Monday, June 29, 2015

MAUREEN STAPLETON,  The American Anna Magnani
(June 21, 1925 - March 13, 2006)

Born in Troy, New York, she came to New York City in 1943 to fulfill her childhood aspiration to become an actress.  To support herself and her studies, she modeled for artists Raphael Soyer and Reginald Marsh and worked the night shift as a billing machine operator at the Hotel New Yorker.

She initially studied Delsarte acting technique with Frances Robinson-Duff but after a few months began taking classes with Herbert Berghof.

Her Broadway debut happened in October 1946 when she convinced producer-director Guthrie McClintic to audition her for The Playboy of the Western World in the small role of Sara Tansey.  She also understudied the leading role of Pegeen and was given the opportunity to  perform during the last week of the run.  It was the beginning of an important apprenticeship with the McClintic-Katharine Cornell company.  

As a charter member of the Actors Studio she studied with both Robert Lewis and Lee Strasberg.  While studying at the studio she continued her work on the stage as Miss Hatch in Sidney Kingsley's Detective Story and  as Emilie in Arthur Laurents's The Bird Cage.
According to Robert Lewis, she was an actress who operated on an instinctive level. "Maureen is a kind of true believer. She just believes in everything. It's part of her nature. It's the way she is, and that is her particular talent."

Her first major success was her portrayal of the earthy Italian widow Serafina della Rosa in Tennessee Williams' The Rose Tattoo,(1951)  produced by
Cheryl Crawford and co-starred Eli Wallach as Alvaro.
In addition to winning the Tony Award for best actress she was hailed as the
"American Anna Magnani". One of the New York critics described her Serafina as "lusty, brawling, brooding, hysterical, and encompassing, a performance of stunning and tremendous size. She is mistress of the role in every nuance of it and it is a joy to watch her acting."

She went on to create Flora in 27 Wagons Full of Cotton, Lady Torrance in Orpheus Descending. She played Amanda Wingfield in the revival of The Glass Menagerie at the Brooks Atkinson Theatre in 1965 and the 1975 revival at the Circle in the Square.

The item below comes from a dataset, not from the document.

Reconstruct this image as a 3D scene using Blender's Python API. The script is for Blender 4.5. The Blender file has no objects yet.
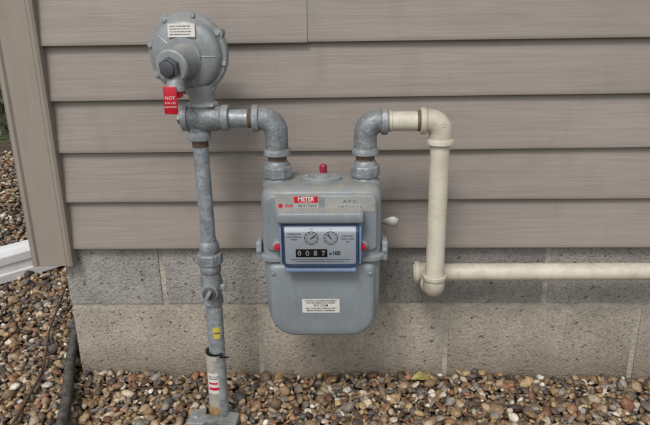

In Lillian Hellman's play Toys in the Attic she created the role of Carrie Berniers in 1960. As the years progressed she began to play more comedy as the amateur matchmaker Aunt Ida in S. N. Behrman's The Cold Wind and the Warm, again co-starring with Eli Wallach under the direction of
Harold Clurman.  But it was in two Neil Simon plays that she received special notice. Under the direction of Mike Nichols, she played three different roles in Plaza Suite: Karen Nash, Muriel Tate, and Norma Hubley.  Martin Gottfried in the Women's Wear Daily claimed that Stapleton proved "for the first time that an Actors Studio-trained actor can play comedy."
            As Evy Meara in The Gingerbread Lady she was awarded the Tony and the Drama Desk Award and was a winner in Variety's New York Drama Critics Poll.  The comedy premiered at the Plymouth Theatre on December 13, 1970 and New York Times  critic Clive Barnes wrote: "Maureen Stapleton, as the battered, baffled lush thrush has probably the part of career, and she is quite
wonderful."

Her experience in film began in 1958 in Lonelyhearts starring Monty Clift and has included the film versions of Orpheus Descending, titled The Fugitive Kind, A View From the Bridge, Airport, Plaza Suite.  She received the Golden Globe Award for Airport in 1971 and in 1981 she received the National Society of Film Critics Award as well as the Oscar for best supporting actress for her portrayal of Emma Goldman in Reds.


In accepting the Oscar she said, "I would like to thank everyone I've ever met in my entire life."

Her first love was always the stage. In an interview in The New Yorker (October 28, 1961) she expressed her belief that "the aspiration to act is so great, so deep, so complete, that you give yourself not ten years, not twenty, but your whole lifetime to realize it."